This week, the European Commission published the Green Deal Industrial Plan for the Net-Zero Age. This is the EU’s first move in response to US President Joe Biden’s Inflation Reduction Act (IRA), which allocates 369 billion dollars for the environment.
The proposal follows the announcement made in January at the World Economic Forum by European Commission president Ursula von der Leyen on the EU plans to support industries in the acceleration toward the production of green technologies.

A boost for net-zero technology

“We have a once in a generation opportunity to show the way with speed, ambition and a sense of purpose to secure the EU's industrial lead in the fast-growing net-zero technology sector,” said von der Leyen. “Europe is determined to lead the clean tech revolution. For our companies and people, it means turning skills into quality jobs and innovation into mass production, thanks to a simpler and faster framework. Better access to finance will allow our key clean tech industries to scale up quickly.”

The Green Deal Industrial Plan for the Net-Zero Age is set to mark a further turning point in the Union’s work in the field of decarbonisation. The plan is built upon four pillars: a clear and simplified regulatory environment, faster access to clean tech funding, enhancing the necessary skills, and new trade rules for resilient supply chains (as with the vital Critical Raw Materials Act). The Commission’s announcement will be discussed during the EU leaders’ meeting on 9th and 10th February. After this, the Commission says it is “ready to translate the plan into concrete proposals based on substantiated needs assessments before the European Council meets in March.”

New funding for green tech

This vision has been greeted favourably by the industrial world, especially by the most advanced companies in the low-carbon economy. The announcement arrived at a time when many countries, in particular France and Italy, are asking for increased EU funding for green tech. With the Green Deal Industrial Plan, the short-term allocation (through changes to existing funding programmes) of bridging funding should reach approximately 250 billion euros, which will then make way for a new European Sovereignty Fund that the Commission hopes to set up before summer 2023. “The Green Deal Industrial Plan could mark a tipping point in the transition to a climate-neutral economy, not just in Europe but globally,” said Martin Porter, executive chair at the Cambridge Institute for Sustainability Leadership (CISL) Brussels. “It is a sign that winning the net zero race to the top with the Green Deal as its compass is the way forward for the EU," he said. "There is everything to play for and a clear urgency for the EU to up its game, to avoid complacency or reverting to outdated notions of competitiveness in its actions. The GDIP must now deliver on its promise of greater speed, scale and focus on funding and investment for innovation." Internationally, the proposal is set to accelerate the decarbonisation of the financial sector and further boost other regions on the planet to keep up with technological innovation and investments.

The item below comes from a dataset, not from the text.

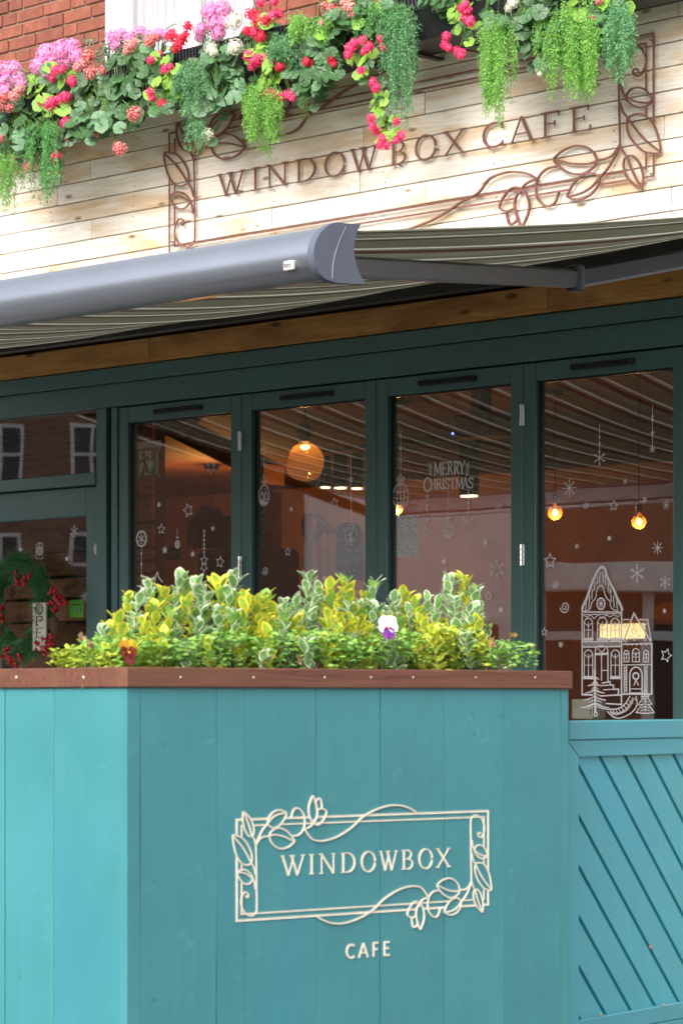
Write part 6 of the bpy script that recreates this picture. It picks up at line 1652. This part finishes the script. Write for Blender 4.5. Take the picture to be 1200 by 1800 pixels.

Thus, in political terms, the goal is to bring about a regulatory environment that does not “put the green transition at risk” and simpler authorisation processes. The law on zero-emission industry “would allow the Commission to set EU-wide standards” with the aim of contributing to the introduction of technology and accelerating projects, including the roll-out of renewables. The second pillar, meanwhile, should enable greater flexibility for Member States’ public spending relating to the circular economy, sustainable transport, renewable energy, launching a simplification process for economic aid for green tech, which could also happen through tax benefits, particularly to “match the aid received for similar projects by competitors located outside of the EU.”

The 250-billion-euro bridging fund will be primarily based on the redeployment of existing EU funds (InvestEU, RePowerEU, the Innovation Fund, and the Recovery and Resilience Facility). The long-term structural funding will be supported by a European Sovereignty Fund, set to be created by summer 2023 in the context of the review of the multi-annual financial framework. The fund will support coordinated EU projects that will help level out conditions in the internal EU market.
These resources will support the “skills” pillar, which requires more efforts necessary to train workers, especially in younger age brackets with greater levels of unemployment, for jobs in greener industries, tackling the “challenges posed by the twin green and digital transition.”
The final pillar on supply chains relates essentially to raw materials. As previously also mentioned in issue 43 of Renewable Matter, the Commission is ready to set up new supply initiatives such as a Critical Raw Materials Club. Furthermore, it is open to building better industrial symbiosis through Clean Tech/Net-Zero industrial partnerships, an export credits strategy that limits the fossil fuel sector and boosts zero-emission technology, and finally, an aggressive harnessing of trade defence instruments.

The initiative will have to be analysed more closely, in an attempt to understand whether it will create space for strong deregulation of apparently green&clean tech, in addition to excessively opening up to subsidies as happened in the past with renewables. The social aspect, in accordance with the Just Transition Mechanism, must remain a guiding light for the EU executive. Boosting industry is necessary but should not be overly performance-enhancing. With the risk that the right steps forward will not follow.